● PROBLEM REQUIREMENTS
Set the listing down again exactly, please, apart from its pictures.

● STORED DATA
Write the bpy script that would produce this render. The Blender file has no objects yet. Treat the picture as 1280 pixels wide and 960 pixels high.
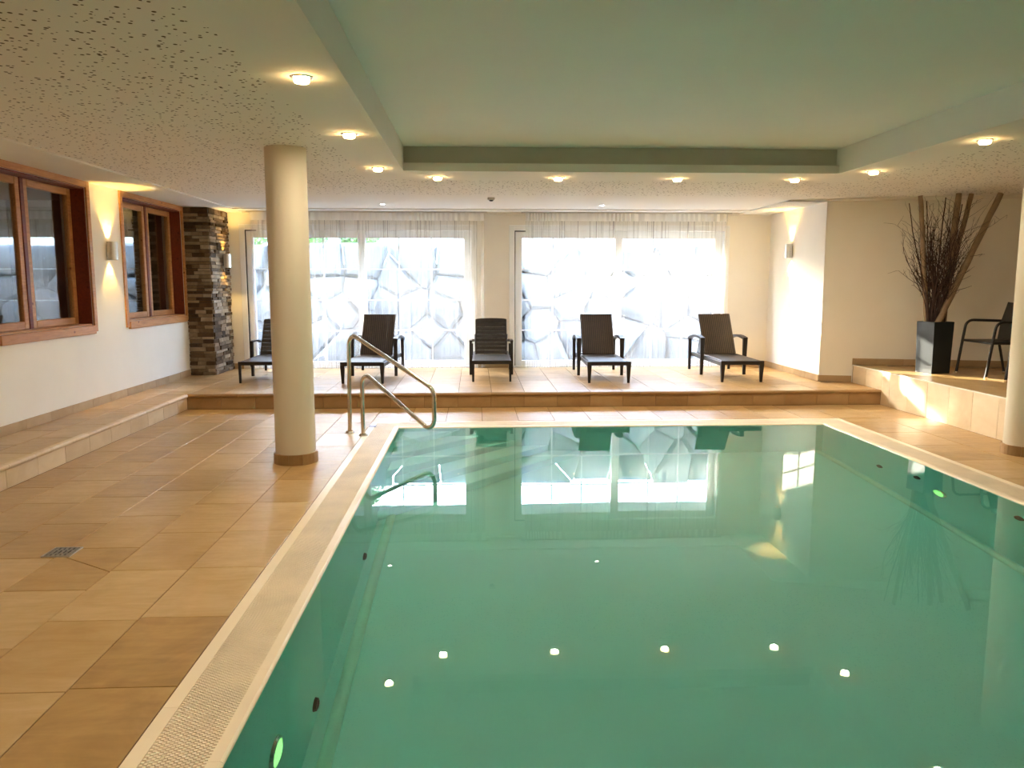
import bpy, bmesh, math, random
from mathutils import Vector, Matrix

C = bpy.context.scene
COL = C.collection
R = math.radians

# ------------------------------------------------------------------ camera
cam_d = bpy.data.cameras.new('camera')
cam = bpy.data.objects.new('camera', cam_d)
COL.objects.link(cam)
C.camera = cam
cam_d.sensor_width = 36.0
cam_d.lens = 980.0 / 1280.0 * 36.0
cam_d.clip_start = 0.05
cam_d.clip_end = 500
cam.location = (0, 0, 1.5)
cam.rotation_euler = (R(90 - 7.326), 0, R(-2.723))

# ------------------------------------------------------------------ world, sun, exposure
W = bpy.data.worlds.new('world')
C.world = W
W.use_nodes = True
wn = W.node_tree.nodes
wl = W.node_tree.links
wn.clear()
sky = wn.new('ShaderNodeTexSky')
sky.sky_type = 'NISHITA'
sky.sun_disc = False
sky.sun_elevation = R(24)
SUN_DIR = Vector((0.86, -1.0, -0.37)).normalized()
sky.sun_rotation = math.atan2(-SUN_DIR.x, -SUN_DIR.y)
sky.air_density = 1.0
sky.dust_density = 1.5
bg = wn.new('ShaderNodeBackground')
bg.inputs['Strength'].default_value = 3.5
wo = wn.new('ShaderNodeOutputWorld')
wl.new(sky.outputs[0], bg.inputs[0])
wl.new(bg.outputs[0], wo.inputs[0])

sun_d = bpy.data.lights.new('sun', 'SUN')
sun_d.energy = 13.0
sun_d.angle = R(0.6)
sun_d.color = (1.0, 0.90, 0.74)
sun = bpy.data.objects.new('sun', sun_d)
COL.objects.link(sun)
sun.rotation_euler = SUN_DIR.to_track_quat('-Z', 'Y').to_euler()
sun.location = (-8, 24, 9)

vs = C.view_settings
C.display_settings.display_device = 'sRGB'
vs.view_transform = 'Standard'
vs.look = 'None'
vs.gamma = 1.0
vs.use_curve_mapping = False
vs.exposure = 1.76

cy = C.cycles
cy.max_bounces = 16
cy.diffuse_bounces = 7
cy.glossy_bounces = 5
cy.transmission_bounces = 10
cy.transparent_max_bounces = 40
cy.sample_clamp_indirect = 8.0
cy.use_denoising = True

DOWNLIGHT = 30.0
BEAM = 4.1
WARM = (1.0, 0.62, 0.24)
BEAM_COLOR = (1.0, 0.84, 0.63)

# ------------------------------------------------------------------ helpers
def hexc(h):
    h = h.lstrip('#')
    out = []
    for i in (0, 2, 4):
        c = int(h[i:i + 2], 16) / 255.0
        out.append(c / 12.92 if c <= 0.04045 else ((c + 0.055) / 1.055) ** 2.4)
    return tuple(out)


class Mat:
    """A small node-tree helper."""
    def __init__(s, name):
        s.m = bpy.data.materials.new(name)
        s.m.use_nodes = True
        s.t = s.m.node_tree
        s.t.nodes.clear()
        s.out = s.t.nodes.new('ShaderNodeOutputMaterial')

    def n(s, kind, **kw):
        nd = s.t.nodes.new('ShaderNode' + kind)
        for k, v in kw.items():
            setattr(nd, k, v)
        return nd

    def l(s, a, b):
        s.t.links.new(a, b)

    def val(s, nd, key, v):
        nd.inputs[key].default_value = v

    def bsdf(s, color=None, rough=0.6, metal=0.0, spec=0.5):
        b = s.n('BsdfPrincipled')
        if color is not None:
            b.inputs['Base Color'].default_value = (*color, 1)
        b.inputs['Roughness'].default_value = rough
        b.inputs['Metallic'].default_value = metal
        b.inputs['Specular IOR Level'].default_value = spec
        s.l(b.outputs[0], s.out.inputs[0])
        return b

    def coord(s, scale=(1, 1, 1), kind='Object', rnd=False):
        tc = s.n('TexCoord')
        mp = s.n('Mapping')
        mp.inputs['Scale'].default_value = scale
        s.l(tc.outputs[kind], mp.inputs[0])
        if rnd:
            oi = s.n('ObjectInfo')
            ml = s.n('VectorMath', operation='SCALE')
            ml.inputs[0].default_value = (37.0, 71.0, 13.0)
            s.l(oi.outputs['Random'], ml.inputs['Scale'])
            s.l(ml.outputs[0], mp.inputs['Location'])
        return mp.outputs[0]

    def noise(s, vec, scale=5, detail=4, rough=0.55, dist=0.0):
        nz = s.n('TexNoise')
        nz.inputs['Scale'].default_value = scale
        nz.inputs['Detail'].default_value = detail
        nz.inputs['Roughness'].default_value = rough
        nz.inputs['Distortion'].default_value = dist
        if vec is not None:
            s.l(vec, nz.inputs['Vector'])
        return nz.outputs['Fac']

    def ramp(s, fac, stops):
        r = s.n('ValToRGB')
        e = r.color_ramp.elements
        while len(e) < len(stops):
            e.new(0.5)
        for i, (p, c) in enumerate(stops):
            e[i].position = p
            e[i].color = (*c, 1) if len(c) == 3 else c
        s.l(fac, r.inputs[0])
        return r.outputs[0]

    def mix(s, fac, a, b, mode='MIX'):
        m = s.n('MixRGB', blend_type=mode)
        for i, v in ((0, fac), (1, a), (2, b)):
            if isinstance(v, (int, float)):
                m.inputs[i].default_value = v
            elif isinstance(v, tuple):
                m.inputs[i].default_value = (*v, 1)
            else:
                s.l(v, m.inputs[i])
        return m.outputs[0]

    def math(s, op, a, b=0.0):
        m = s.n('Math', operation=op)
        for i, v in ((0, a), (1, b)):
            if isinstance(v, (int, float)):
                m.inputs[i].default_value = v
            else:
                s.l(v, m.inputs[i])
        return m.outputs[0]

    def bump(s, h, b, strength=0.3, dist=0.01):
        bp = s.n('Bump')
        bp.inputs['Strength'].default_value = strength
        bp.inputs['Distance'].default_value = dist
        s.l(h, bp.inputs['Height'])
        s.l(bp.outputs[0], b.inputs['Normal'])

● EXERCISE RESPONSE
Write the bpy script that would produce this render. The Blender file has no objects yet. Treat the picture as 1280 pixels wide and 960 pixels high.
import bpy, bmesh, math, random
from mathutils import Vector, Matrix

C = bpy.context.scene
COL = C.collection
R = math.radians

# ------------------------------------------------------------------ camera
cam_d = bpy.data.cameras.new('camera')
cam = bpy.data.objects.new('camera', cam_d)
COL.objects.link(cam)
C.camera = cam
cam_d.sensor_width = 36.0
cam_d.lens = 980.0 / 1280.0 * 36.0
cam_d.clip_start = 0.05
cam_d.clip_end = 500
cam.location = (0, 0, 1.5)
cam.rotation_euler = (R(90 - 7.326), 0, R(-2.723))

# ------------------------------------------------------------------ world, sun, exposure
W = bpy.data.worlds.new('world')
C.world = W
W.use_nodes = True
wn = W.node_tree.nodes
wl = W.node_tree.links
wn.clear()
sky = wn.new('ShaderNodeTexSky')
sky.sky_type = 'NISHITA'
sky.sun_disc = False
sky.sun_elevation = R(24)
SUN_DIR = Vector((0.86, -1.0, -0.37)).normalized()
sky.sun_rotation = math.atan2(-SUN_DIR.x, -SUN_DIR.y)
sky.air_density = 1.0
sky.dust_density = 1.5
bg = wn.new('ShaderNodeBackground')
bg.inputs['Strength'].default_value = 3.5
wo = wn.new('ShaderNodeOutputWorld')
wl.new(sky.outputs[0], bg.inputs[0])
wl.new(bg.outputs[0], wo.inputs[0])

sun_d = bpy.data.lights.new('sun', 'SUN')
sun_d.energy = 13.0
sun_d.angle = R(0.6)
sun_d.color = (1.0, 0.90, 0.74)
sun = bpy.data.objects.new('sun', sun_d)
COL.objects.link(sun)
sun.rotation_euler = SUN_DIR.to_track_quat('-Z', 'Y').to_euler()
sun.location = (-8, 24, 9)

vs = C.view_settings
C.display_settings.display_device = 'sRGB'
vs.view_transform = 'Standard'
vs.look = 'None'
vs.gamma = 1.0
vs.use_curve_mapping = False
vs.exposure = 1.76

cy = C.cycles
cy.max_bounces = 16
cy.diffuse_bounces = 7
cy.glossy_bounces = 5
cy.transmission_bounces = 10
cy.transparent_max_bounces = 40
cy.sample_clamp_indirect = 8.0
cy.use_denoising = True

DOWNLIGHT = 30.0
BEAM = 4.1
WARM = (1.0, 0.62, 0.24)
BEAM_COLOR = (1.0, 0.84, 0.63)

# ------------------------------------------------------------------ helpers
def hexc(h):
    h = h.lstrip('#')
    out = []
    for i in (0, 2, 4):
        c = int(h[i:i + 2], 16) / 255.0
        out.append(c / 12.92 if c <= 0.04045 else ((c + 0.055) / 1.055) ** 2.4)
    return tuple(out)


class Mat:
    """A small node-tree helper."""
    def __init__(s, name):
        s.m = bpy.data.materials.new(name)
        s.m.use_nodes = True
        s.t = s.m.node_tree
        s.t.nodes.clear()
        s.out = s.t.nodes.new('ShaderNodeOutputMaterial')

    def n(s, kind, **kw):
        nd = s.t.nodes.new('ShaderNode' + kind)
        for k, v in kw.items():
            setattr(nd, k, v)
        return nd

    def l(s, a, b):
        s.t.links.new(a, b)

    def val(s, nd, key, v):
        nd.inputs[key].default_value = v

    def bsdf(s, color=None, rough=0.6, metal=0.0, spec=0.5):
        b = s.n('BsdfPrincipled')
        if color is not None:
            b.inputs['Base Color'].default_value = (*color, 1)
        b.inputs['Roughness'].default_value = rough
        b.inputs['Metallic'].default_value = metal
        b.inputs['Specular IOR Level'].default_value = spec
        s.l(b.outputs[0], s.out.inputs[0])
        return b

    def coord(s, scale=(1, 1, 1), kind='Object', rnd=False):
        tc = s.n('TexCoord')
        mp = s.n('Mapping')
        mp.inputs['Scale'].default_value = scale
        s.l(tc.outputs[kind], mp.inputs[0])
        if rnd:
            oi = s.n('ObjectInfo')
            ml = s.n('VectorMath', operation='SCALE')
            ml.inputs[0].default_value = (37.0, 71.0, 13.0)
            s.l(oi.outputs['Random'], ml.inputs['Scale'])
            s.l(ml.outputs[0], mp.inputs['Location'])
        return mp.outputs[0]

    def noise(s, vec, scale=5, detail=4, rough=0.55, dist=0.0):
        nz = s.n('TexNoise')
        nz.inputs['Scale'].default_value = scale
        nz.inputs['Detail'].default_value = detail
        nz.inputs['Roughness'].default_value = rough
        nz.inputs['Distortion'].default_value = dist
        if vec is not None:
            s.l(vec, nz.inputs['Vector'])
        return nz.outputs['Fac']

    def ramp(s, fac, stops):
        r = s.n('ValToRGB')
        e = r.color_ramp.elements
        while len(e) < len(stops):
            e.new(0.5)
        for i, (p, c) in enumerate(stops):
            e[i].position = p
            e[i].color = (*c, 1) if len(c) == 3 else c
        s.l(fac, r.inputs[0])
        return r.outputs[0]

    def mix(s, fac, a, b, mode='MIX'):
        m = s.n('MixRGB', blend_type=mode)
        for i, v in ((0, fac), (1, a), (2, b)):
            if isinstance(v, (int, float)):
                m.inputs[i].default_value = v
            elif isinstance(v, tuple):
                m.inputs[i].default_value = (*v, 1)
            else:
                s.l(v, m.inputs[i])
        return m.outputs[0]

    def math(s, op, a, b=0.0):
        m = s.n('Math', operation=op)
        for i, v in ((0, a), (1, b)):
            if isinstance(v, (int, float)):
                m.inputs[i].default_value = v
            else:
                s.l(v, m.inputs[i])
        return m.outputs[0]

    def bump(s, h, b, strength=0.3, dist=0.01):
        bp = s.n('Bump')
        bp.inputs['Strength'].default_value = strength
        bp.inputs['Distance'].default_value = dist
        s.l(h, bp.inputs['Height'])
        s.l(bp.outputs[0], b.inputs['Normal'])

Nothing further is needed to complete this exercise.